First movies confirmed for TIFF 2018
The first films confirmed for next year come from Venice and San Sebastian
Film lovers can start working on their must-see lists for TIFF 2018. The 17th edition of the Transilvania International Film Festival comes back to Cluj between May 25 and June 3. The first ten films confirmed for next year come from Venice and San Sebastian.
Venice Silver Lion winner Foxtrot by Samuel Maoz, director of Lebanon (2009 Venice Golden Lion winner) and 2010 TIFF jury member. In his latest film, he combines edgy drama with back comedy touching on the absurd in a fable on destiny told through the story of an Israeli family who loses their child to conflict. Lior Ashkernazi, “an actor capable of conveying raging tempests of feeling with just his eyes” (AVClub) returns in a starring role on TIFF screens after Big Bad Wolves and The Wanderers,
Twice present in the official TIFF competition with Either Way and Paris of the North, Hafsteinn Gunnar Sigurdsson returns to TIFF with Under the Tree, which was screened in Orizzonti Venice and awarded in Zurich and the Hamptons. A tragicomedy revolving around a big beautiful tree presiding over a family yard while shading the precise suntanning spot of the next door neighbors, it chronicles a war that, once declared, escalates with no bounds.
Love and Bullets / Ammore et malavita is an original musical on the Mafia signed by the Maretti brothers and presented in the official competition in Venice. Located in Naples dangerously hacked by rival bands, the film follows the offing of a Mafia boss whose only witness is the long-lost but never forgotten love of the killer.
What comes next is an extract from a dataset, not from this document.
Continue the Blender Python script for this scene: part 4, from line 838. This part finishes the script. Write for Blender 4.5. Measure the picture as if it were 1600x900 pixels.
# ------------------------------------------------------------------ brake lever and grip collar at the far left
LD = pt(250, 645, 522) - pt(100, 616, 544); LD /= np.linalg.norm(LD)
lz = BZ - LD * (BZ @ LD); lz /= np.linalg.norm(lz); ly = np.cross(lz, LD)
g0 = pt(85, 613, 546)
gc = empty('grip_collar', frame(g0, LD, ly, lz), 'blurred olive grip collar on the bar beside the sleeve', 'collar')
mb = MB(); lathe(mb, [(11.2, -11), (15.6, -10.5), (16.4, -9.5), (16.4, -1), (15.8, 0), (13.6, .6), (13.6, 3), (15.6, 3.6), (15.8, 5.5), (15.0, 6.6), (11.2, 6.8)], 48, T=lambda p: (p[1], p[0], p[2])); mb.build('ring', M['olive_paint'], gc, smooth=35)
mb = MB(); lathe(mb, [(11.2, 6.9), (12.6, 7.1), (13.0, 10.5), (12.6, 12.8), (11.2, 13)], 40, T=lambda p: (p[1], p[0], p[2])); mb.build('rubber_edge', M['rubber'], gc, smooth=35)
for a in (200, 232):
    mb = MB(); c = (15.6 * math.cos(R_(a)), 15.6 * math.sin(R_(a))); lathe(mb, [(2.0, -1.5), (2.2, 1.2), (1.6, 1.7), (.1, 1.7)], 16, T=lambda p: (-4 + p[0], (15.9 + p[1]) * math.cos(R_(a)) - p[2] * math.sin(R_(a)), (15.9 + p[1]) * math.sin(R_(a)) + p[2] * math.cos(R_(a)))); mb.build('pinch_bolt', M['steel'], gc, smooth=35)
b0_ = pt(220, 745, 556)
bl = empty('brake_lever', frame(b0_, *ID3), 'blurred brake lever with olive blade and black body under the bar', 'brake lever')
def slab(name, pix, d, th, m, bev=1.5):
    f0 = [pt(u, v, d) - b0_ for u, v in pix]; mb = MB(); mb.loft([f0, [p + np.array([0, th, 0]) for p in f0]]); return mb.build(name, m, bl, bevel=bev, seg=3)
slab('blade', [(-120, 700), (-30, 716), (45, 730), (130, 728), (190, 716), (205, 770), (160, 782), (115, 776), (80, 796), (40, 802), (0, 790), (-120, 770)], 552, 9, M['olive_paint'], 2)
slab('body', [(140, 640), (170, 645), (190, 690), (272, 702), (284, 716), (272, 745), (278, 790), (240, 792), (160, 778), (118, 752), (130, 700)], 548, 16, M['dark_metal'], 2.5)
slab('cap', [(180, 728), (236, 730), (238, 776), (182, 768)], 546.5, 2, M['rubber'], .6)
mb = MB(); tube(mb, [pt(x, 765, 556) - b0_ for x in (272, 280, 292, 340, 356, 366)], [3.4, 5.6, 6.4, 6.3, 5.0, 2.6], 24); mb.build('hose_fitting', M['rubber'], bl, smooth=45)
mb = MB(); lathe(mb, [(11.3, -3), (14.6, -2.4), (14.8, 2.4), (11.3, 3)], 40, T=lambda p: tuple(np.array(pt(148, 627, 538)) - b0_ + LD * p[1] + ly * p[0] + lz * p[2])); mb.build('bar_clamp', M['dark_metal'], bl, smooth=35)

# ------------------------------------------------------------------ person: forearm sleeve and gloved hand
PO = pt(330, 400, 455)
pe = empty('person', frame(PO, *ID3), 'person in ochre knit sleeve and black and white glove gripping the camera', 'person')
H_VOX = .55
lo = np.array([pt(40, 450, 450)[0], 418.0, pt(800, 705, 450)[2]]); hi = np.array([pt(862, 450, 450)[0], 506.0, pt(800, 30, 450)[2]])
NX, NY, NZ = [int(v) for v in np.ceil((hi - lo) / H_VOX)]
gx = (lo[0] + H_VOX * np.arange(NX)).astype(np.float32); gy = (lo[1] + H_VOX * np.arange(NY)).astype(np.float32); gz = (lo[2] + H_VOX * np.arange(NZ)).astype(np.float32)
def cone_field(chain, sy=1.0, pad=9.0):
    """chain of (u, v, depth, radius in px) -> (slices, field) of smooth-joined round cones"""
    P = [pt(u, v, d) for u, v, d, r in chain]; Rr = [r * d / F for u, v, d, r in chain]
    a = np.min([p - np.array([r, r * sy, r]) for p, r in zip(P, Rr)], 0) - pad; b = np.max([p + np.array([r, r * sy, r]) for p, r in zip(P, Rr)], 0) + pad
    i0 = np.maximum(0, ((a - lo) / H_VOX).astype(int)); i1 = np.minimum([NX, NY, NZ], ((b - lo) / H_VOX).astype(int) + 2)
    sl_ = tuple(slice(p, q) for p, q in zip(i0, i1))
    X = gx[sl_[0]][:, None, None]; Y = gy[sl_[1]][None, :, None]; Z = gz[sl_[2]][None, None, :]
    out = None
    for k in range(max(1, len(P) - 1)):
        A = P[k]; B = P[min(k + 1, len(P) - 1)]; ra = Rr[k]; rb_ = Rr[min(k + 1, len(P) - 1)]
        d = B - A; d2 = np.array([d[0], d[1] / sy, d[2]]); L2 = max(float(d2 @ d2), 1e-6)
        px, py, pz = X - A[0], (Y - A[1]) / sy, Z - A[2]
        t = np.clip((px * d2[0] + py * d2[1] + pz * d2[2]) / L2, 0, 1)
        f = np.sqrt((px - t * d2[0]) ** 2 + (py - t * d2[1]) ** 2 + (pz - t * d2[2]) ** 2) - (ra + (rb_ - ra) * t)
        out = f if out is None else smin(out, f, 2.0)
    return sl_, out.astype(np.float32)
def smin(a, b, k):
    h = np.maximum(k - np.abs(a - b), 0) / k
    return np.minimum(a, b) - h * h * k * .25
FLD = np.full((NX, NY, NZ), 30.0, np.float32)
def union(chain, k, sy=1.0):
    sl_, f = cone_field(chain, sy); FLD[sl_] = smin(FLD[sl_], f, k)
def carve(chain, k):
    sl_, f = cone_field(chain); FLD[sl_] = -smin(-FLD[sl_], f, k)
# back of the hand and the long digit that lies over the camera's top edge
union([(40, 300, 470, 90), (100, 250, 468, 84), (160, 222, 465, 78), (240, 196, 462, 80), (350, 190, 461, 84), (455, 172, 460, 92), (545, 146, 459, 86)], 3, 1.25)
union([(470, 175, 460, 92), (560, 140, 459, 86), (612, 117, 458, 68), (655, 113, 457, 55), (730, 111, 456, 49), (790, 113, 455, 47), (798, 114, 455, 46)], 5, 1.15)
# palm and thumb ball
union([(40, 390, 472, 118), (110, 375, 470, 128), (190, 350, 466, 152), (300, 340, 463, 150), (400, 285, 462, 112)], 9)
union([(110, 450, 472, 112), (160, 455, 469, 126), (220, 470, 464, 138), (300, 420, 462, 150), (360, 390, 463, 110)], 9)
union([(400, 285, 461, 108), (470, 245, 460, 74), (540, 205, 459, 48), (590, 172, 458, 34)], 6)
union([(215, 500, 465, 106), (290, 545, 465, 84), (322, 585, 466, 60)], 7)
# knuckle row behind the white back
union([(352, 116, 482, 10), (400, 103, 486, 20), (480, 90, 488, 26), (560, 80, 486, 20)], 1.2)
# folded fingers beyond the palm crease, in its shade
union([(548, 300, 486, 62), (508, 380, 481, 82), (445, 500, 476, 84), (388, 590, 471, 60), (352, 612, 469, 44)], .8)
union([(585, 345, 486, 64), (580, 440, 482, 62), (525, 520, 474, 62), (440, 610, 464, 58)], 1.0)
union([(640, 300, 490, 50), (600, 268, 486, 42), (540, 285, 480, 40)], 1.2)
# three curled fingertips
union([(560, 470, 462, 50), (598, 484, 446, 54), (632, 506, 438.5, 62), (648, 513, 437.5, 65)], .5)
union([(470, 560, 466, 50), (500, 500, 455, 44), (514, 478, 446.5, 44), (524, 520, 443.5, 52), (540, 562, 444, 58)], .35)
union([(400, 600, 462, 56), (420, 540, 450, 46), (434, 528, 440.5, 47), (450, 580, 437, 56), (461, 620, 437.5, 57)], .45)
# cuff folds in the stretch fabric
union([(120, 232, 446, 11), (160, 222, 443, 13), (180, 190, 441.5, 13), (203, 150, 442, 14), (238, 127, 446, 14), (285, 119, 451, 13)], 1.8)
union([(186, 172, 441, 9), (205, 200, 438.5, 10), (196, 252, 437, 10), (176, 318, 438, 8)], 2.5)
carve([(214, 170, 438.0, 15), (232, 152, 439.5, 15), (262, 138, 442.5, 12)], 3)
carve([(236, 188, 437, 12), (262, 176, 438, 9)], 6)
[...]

There is music also in Nico, 1988, written and directed by Susanna Nicchiarelli, which is much more than a biopic on Andy Warhol muse and Velvet Undeground member Christa Päffgen, Winner of the Orizzonti section in Venice, the film “acts not only as a portrait of a complex figure, but recognizes the considerable toll of daring not to conform” (Screendaily). The high priestess of darkness is masterfully interpreted by Danish actress Trine Dyrholm, joined on screen by Anamaria Marinca.
The shock of Caniba, another Orizzonti selection which received the special jury prize, comes from Lucien Castaing-Taylor and Verena Paravel of Leviathan fame. The documentary explores with extraordinary courage the life of Issei Sagawa, a Japanese cannibal, in a “frequently uncomfortable but always fascinating work” (Hollywood Reporter).
People's Choice Award winner in Venice Days / Giornate degli Autori (GDA), but also in Jerusalem International Film Festival, Savi Gabizon’s black comedy Longing is the story of an improbable wedding and of a man learning to be a father after discovering the death of a son he never knew he had.
Candelaria, winner of Director’s Award in Venice Days / Giornate degli Autori (GDA), from director Jhonny Hendrix Hinestroza, puts a camera in the hands of a septuagenarian couple living in an economically strapped Cuba. The two reignite their passion looking at each other through the new lens, but their game becomes perilous when their films end up in the hands of nefarious dealers.
From San Sebastian comes Life and Nothing More, winner of the FIPRESCI prize, lensed by Barbu Bălășoiu (Sieranevada, Charleston). This is the second film from António Méndez Esparza (Aqui y allá), who decides to work only with non-actors to anatomize an impoverished community in Northern Florida through the eyes of 17 year-old Andrew, a car thief awaiting his first trial.
“A fantastic, allegorical and profoundly poetic film” (El Mundo), Giant / Handia by Jon Garano and Jose Mari Goenaga was awarded the jury prize in San Sebastian for the 19th century story of the tallest man in the world and of fame, a force capable of tearing apart even the most bonded families.
Argentinian director Diego Lerman’s A Sort of Family is also about the fragility of families. Winner of the grand jury prize in Chicago and of best screenplay in San Sebastian, the film features Bárbara Lennie (Magical Girl) in the lead role.